▸ **EXERCISE DESCRIPTION**:
The line containing "C=bpy.context.scene.collection" marks the end: quote every line from the start of the records below through it, word for word.

(Records with scene code)

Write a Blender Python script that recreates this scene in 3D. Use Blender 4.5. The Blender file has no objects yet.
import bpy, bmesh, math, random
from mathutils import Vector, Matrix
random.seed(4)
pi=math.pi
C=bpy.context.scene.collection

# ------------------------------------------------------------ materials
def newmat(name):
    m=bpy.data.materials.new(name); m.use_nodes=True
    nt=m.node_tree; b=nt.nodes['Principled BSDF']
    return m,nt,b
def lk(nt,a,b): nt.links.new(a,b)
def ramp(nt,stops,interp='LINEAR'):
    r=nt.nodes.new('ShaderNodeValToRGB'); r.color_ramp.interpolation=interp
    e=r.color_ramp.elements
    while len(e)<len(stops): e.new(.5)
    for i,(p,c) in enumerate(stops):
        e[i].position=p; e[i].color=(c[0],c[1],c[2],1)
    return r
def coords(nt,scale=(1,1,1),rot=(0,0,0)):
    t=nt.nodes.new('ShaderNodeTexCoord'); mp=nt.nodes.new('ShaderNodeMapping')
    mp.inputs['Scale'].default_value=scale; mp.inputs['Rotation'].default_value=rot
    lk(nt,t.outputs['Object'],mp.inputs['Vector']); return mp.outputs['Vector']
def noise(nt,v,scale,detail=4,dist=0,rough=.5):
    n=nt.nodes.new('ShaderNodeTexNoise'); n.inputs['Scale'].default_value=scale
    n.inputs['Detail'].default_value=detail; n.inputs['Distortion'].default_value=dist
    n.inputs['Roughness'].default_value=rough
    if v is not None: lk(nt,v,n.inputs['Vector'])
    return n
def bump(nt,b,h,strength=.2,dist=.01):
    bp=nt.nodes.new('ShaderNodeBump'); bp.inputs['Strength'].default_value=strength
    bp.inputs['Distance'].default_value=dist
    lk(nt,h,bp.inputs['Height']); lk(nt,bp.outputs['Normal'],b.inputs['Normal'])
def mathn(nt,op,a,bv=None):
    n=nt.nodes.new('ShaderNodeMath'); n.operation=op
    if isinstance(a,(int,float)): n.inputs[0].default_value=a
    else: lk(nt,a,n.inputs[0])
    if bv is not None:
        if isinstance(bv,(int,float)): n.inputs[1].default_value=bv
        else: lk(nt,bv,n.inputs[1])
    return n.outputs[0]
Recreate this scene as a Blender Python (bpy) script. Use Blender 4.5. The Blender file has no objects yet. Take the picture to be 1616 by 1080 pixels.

▸ **SOLUTION TO THE EXERCISE**:
Write a Blender Python script that recreates this scene in 3D. Use Blender 4.5. The Blender file has no objects yet.
import bpy, bmesh, math, random
from mathutils import Vector, Matrix
random.seed(4)
pi=math.pi
C=bpy.context.scene.collection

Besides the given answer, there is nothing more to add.